*TASK DIRECTIONS*
Reproduce each line of the material exactly, minus any picture.

━━━━━━━━━━

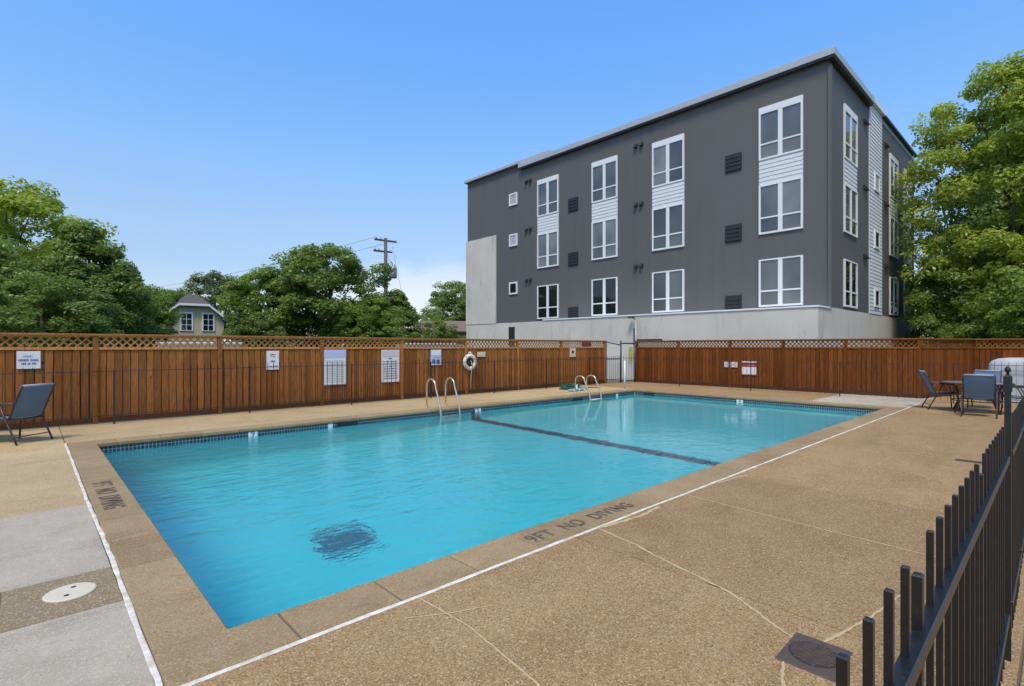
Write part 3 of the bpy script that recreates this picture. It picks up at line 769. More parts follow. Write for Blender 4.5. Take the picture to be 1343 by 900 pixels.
for i in range(-24, 30):
    for sg in (1, -1):
        a = i*.06; b_ = a + sg*1.6
        za, zb = .06, 1.66
        lo_, hi_ = .0, 1.62
        if sg > 0 and a < lo_: za += (lo_-a); a = lo_
        if sg > 0 and b_ > hi_: zb -= (b_-hi_); b_ = hi_
        if sg < 0:
            a, b_ = i*.06+1.0, i*.06-0.6
            if a > hi_: za += (a-hi_); a = hi_
            if b_ < lo_: zb -= (lo_-b_); b_ = lo_
        if zb-za < .05 or (a-b_)*(sg) > 0: continue
        ch.tube([(u.x*a,u.y*a,za),(u.x*b_,u.y*b_,zb)], .004, 3, False)
o = ch.build('chain_mesh', M['galv'], cg); o['kind'] = 'stuff'
ys = tag(MB().bbox(19.52, 19.80, 13.27, 13.285, 1.02, 1.60, .002).build('gate_sign', M['yellow']), 'small yellow-green notice hung on the chain-link gate', 'sign')
ys.data.transform(Matrix.Translation((0, 0.02, 0)))
t = thing('dark_pole', 'thin dark steel pole standing taller than the fences at the gate', 'pole', (20.3, 13.55, 0))
MB().tube([(0,0,0),(0,0,2.40)], .04, 10).build('shaft', M['dkmetal'], t, True); MB().tube([(0,0,2.40),(0,0,2.43)], .05, 10).build('cap', M['dkmetal'], t)
t = thing('lamp_pole', 'slim galvanised pole with a small dark lamp head in front of the white base wall', 'lamp', (20.75, 13.75, 0))
MB().tube([(0,0,0),(0,0,2.85)], .035, 10).build('shaft', M['galv'], t, True)
MB().tube([(0,0,2.85),(-.05,.14,2.95)], .02, 8).build('arm', M['dkmetal'], t)
MB().bbox(-.22,.02,.10,.32,2.93,3.01,.02).build('lamp_head', M['dkmetal'], t)
t = thing('white_pole', 'short pale post standing at the far corner of the pool', 'post', (16.05, 11.12, 0))
MB().tube([(0,0,0),(0,0,1.08)], .028, 12).build('shaft', M['white'], t, True); MB().lathe([(.07,.006),(.06,.02),(.03,.03)], n=16).build('flange', M['galv'], t)

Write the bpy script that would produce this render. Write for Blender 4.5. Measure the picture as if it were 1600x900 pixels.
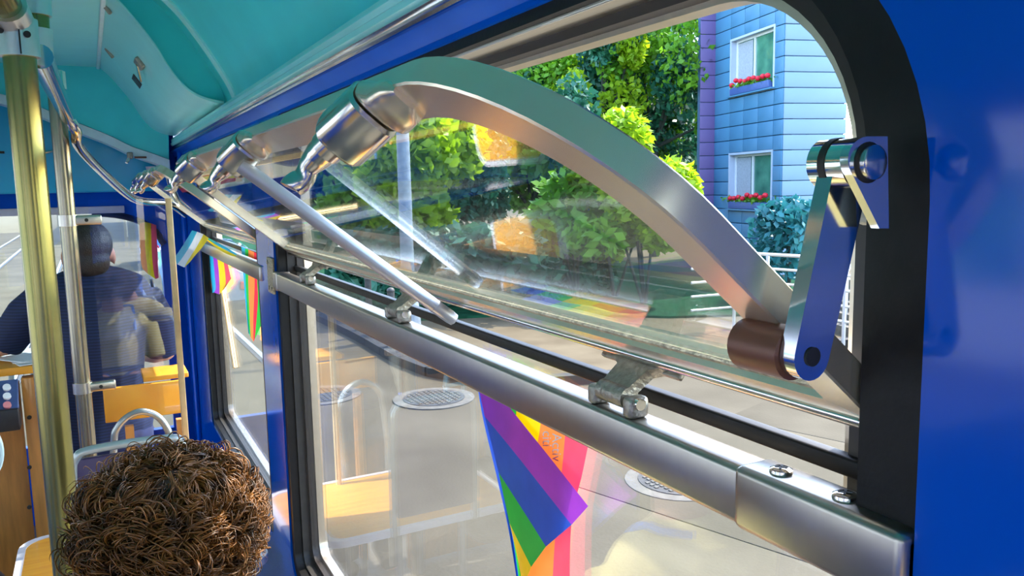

━━━━━━━━━━

*SOLUTION TO THIS PROBLEM*
Write part 3 of the bpy script that recreates this picture. It picks up at line 769. More parts follow. Write for Blender 4.5. Take the picture to be 1343 by 900 pixels.
for i in range(-24, 30):
    for sg in (1, -1):
        a = i*.06; b_ = a + sg*1.6
        za, zb = .06, 1.66
        lo_, hi_ = .0, 1.62
        if sg > 0 and a < lo_: za += (lo_-a); a = lo_
        if sg > 0 and b_ > hi_: zb -= (b_-hi_); b_ = hi_
        if sg < 0:
            a, b_ = i*.06+1.0, i*.06-0.6
            if a > hi_: za += (a-hi_); a = hi_
            if b_ < lo_: zb -= (lo_-b_); b_ = lo_
        if zb-za < .05 or (a-b_)*(sg) > 0: continue
        ch.tube([(u.x*a,u.y*a,za),(u.x*b_,u.y*b_,zb)], .004, 3, False)
o = ch.build('chain_mesh', M['galv'], cg); o['kind'] = 'stuff'
ys = tag(MB().bbox(19.52, 19.80, 13.27, 13.285, 1.02, 1.60, .002).build('gate_sign', M['yellow']), 'small yellow-green notice hung on the chain-link gate', 'sign')
ys.data.transform(Matrix.Translation((0, 0.02, 0)))
t = thing('dark_pole', 'thin dark steel pole standing taller than the fences at the gate', 'pole', (20.3, 13.55, 0))
MB().tube([(0,0,0),(0,0,2.40)], .04, 10).build('shaft', M['dkmetal'], t, True); MB().tube([(0,0,2.40),(0,0,2.43)], .05, 10).build('cap', M['dkmetal'], t)
t = thing('lamp_pole', 'slim galvanised pole with a small dark lamp head in front of the white base wall', 'lamp', (20.75, 13.75, 0))
MB().tube([(0,0,0),(0,0,2.85)], .035, 10).build('shaft', M['galv'], t, True)
MB().tube([(0,0,2.85),(-.05,.14,2.95)], .02, 8).build('arm', M['dkmetal'], t)
MB().bbox(-.22,.02,.10,.32,2.93,3.01,.02).build('lamp_head', M['dkmetal'], t)
t = thing('white_pole', 'short pale post standing at the far corner of the pool', 'post', (16.05, 11.12, 0))
MB().tube([(0,0,0),(0,0,1.08)], .028, 12).build('shaft', M['white'], t, True); MB().lathe([(.07,.006),(.06,.02),(.03,.03)], n=16).build('flange', M['galv'], t)

Write the bpy script that would produce this render. Write for Blender 4.5. Measure the picture as if it were 1600x900 pixels.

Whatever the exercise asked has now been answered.